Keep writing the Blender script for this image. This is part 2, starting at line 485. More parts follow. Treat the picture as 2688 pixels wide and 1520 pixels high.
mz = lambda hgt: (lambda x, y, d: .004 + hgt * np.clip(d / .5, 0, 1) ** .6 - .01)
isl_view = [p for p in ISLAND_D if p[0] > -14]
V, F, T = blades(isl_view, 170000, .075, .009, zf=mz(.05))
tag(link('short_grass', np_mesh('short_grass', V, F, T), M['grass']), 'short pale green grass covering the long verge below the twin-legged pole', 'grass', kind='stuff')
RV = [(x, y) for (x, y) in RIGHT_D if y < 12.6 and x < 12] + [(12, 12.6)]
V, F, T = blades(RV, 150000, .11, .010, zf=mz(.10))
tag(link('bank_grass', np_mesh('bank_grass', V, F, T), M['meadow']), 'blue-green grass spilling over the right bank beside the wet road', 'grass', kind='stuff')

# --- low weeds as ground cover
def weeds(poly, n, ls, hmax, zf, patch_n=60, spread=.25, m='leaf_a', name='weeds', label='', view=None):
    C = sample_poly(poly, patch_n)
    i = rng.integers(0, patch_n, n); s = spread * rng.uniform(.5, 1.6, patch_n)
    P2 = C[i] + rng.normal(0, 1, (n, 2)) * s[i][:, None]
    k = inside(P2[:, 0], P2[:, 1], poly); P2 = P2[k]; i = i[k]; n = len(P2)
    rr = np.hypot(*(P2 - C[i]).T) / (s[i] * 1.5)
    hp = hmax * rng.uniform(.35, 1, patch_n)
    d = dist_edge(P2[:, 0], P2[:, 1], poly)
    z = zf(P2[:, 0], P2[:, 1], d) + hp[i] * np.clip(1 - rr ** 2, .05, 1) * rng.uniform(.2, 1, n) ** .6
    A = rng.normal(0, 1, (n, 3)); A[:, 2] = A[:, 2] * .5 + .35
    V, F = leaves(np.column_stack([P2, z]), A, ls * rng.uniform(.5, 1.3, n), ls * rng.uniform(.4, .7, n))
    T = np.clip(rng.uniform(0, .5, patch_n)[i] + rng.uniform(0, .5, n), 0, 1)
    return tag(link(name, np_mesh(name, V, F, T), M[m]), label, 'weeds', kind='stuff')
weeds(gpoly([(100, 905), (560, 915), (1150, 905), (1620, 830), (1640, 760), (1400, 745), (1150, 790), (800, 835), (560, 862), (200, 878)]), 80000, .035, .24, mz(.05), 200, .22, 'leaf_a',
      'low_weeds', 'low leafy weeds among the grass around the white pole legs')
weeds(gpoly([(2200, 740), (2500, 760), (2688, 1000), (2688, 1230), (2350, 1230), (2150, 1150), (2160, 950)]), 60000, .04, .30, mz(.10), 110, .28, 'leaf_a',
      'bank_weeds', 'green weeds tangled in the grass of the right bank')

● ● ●

* Goal of the exercise:
Make an exact copy of the material above.

* Response to the exercise:
Keep writing the Blender script for this image. This is part 2, starting at line 485. More parts follow. Treat the picture as 2688 pixels wide and 1520 pixels high.
mz = lambda hgt: (lambda x, y, d: .004 + hgt * np.clip(d / .5, 0, 1) ** .6 - .01)
isl_view = [p for p in ISLAND_D if p[0] > -14]
V, F, T = blades(isl_view, 170000, .075, .009, zf=mz(.05))
tag(link('short_grass', np_mesh('short_grass', V, F, T), M['grass']), 'short pale green grass covering the long verge below the twin-legged pole', 'grass', kind='stuff')
RV = [(x, y) for (x, y) in RIGHT_D if y < 12.6 and x < 12] + [(12, 12.6)]
V, F, T = blades(RV, 150000, .11, .010, zf=mz(.10))
tag(link('bank_grass', np_mesh('bank_grass', V, F, T), M['meadow']), 'blue-green grass spilling over the right bank beside the wet road', 'grass', kind='stuff')

# --- low weeds as ground cover
def weeds(poly, n, ls, hmax, zf, patch_n=60, spread=.25, m='leaf_a', name='weeds', label='', view=None):
    C = sample_poly(poly, patch_n)
    i = rng.integers(0, patch_n, n); s = spread * rng.uniform(.5, 1.6, patch_n)
    P2 = C[i] + rng.normal(0, 1, (n, 2)) * s[i][:, None]
    k = inside(P2[:, 0], P2[:, 1], poly); P2 = P2[k]; i = i[k]; n = len(P2)
    rr = np.hypot(*(P2 - C[i]).T) / (s[i] * 1.5)
    hp = hmax * rng.uniform(.35, 1, patch_n)
    d = dist_edge(P2[:, 0], P2[:, 1], poly)
    z = zf(P2[:, 0], P2[:, 1], d) + hp[i] * np.clip(1 - rr ** 2, .05, 1) * rng.uniform(.2, 1, n) ** .6
    A = rng.normal(0, 1, (n, 3)); A[:, 2] = A[:, 2] * .5 + .35
    V, F = leaves(np.column_stack([P2, z]), A, ls * rng.uniform(.5, 1.3, n), ls * rng.uniform(.4, .7, n))
    T = np.clip(rng.uniform(0, .5, patch_n)[i] + rng.uniform(0, .5, n), 0, 1)
    return tag(link(name, np_mesh(name, V, F, T), M[m]), label, 'weeds', kind='stuff')
weeds(gpoly([(100, 905), (560, 915), (1150, 905), (1620, 830), (1640, 760), (1400, 745), (1150, 790), (800, 835), (560, 862), (200, 878)]), 80000, .035, .24, mz(.05), 200, .22, 'leaf_a',
      'low_weeds', 'low leafy weeds among the grass around the white pole legs')
weeds(gpoly([(2200, 740), (2500, 760), (2688, 1000), (2688, 1230), (2350, 1230), (2150, 1150), (2160, 950)]), 60000, .04, .30, mz(.10), 110, .28, 'leaf_a',
      'bank_weeds', 'green weeds tangled in the grass of the right bank')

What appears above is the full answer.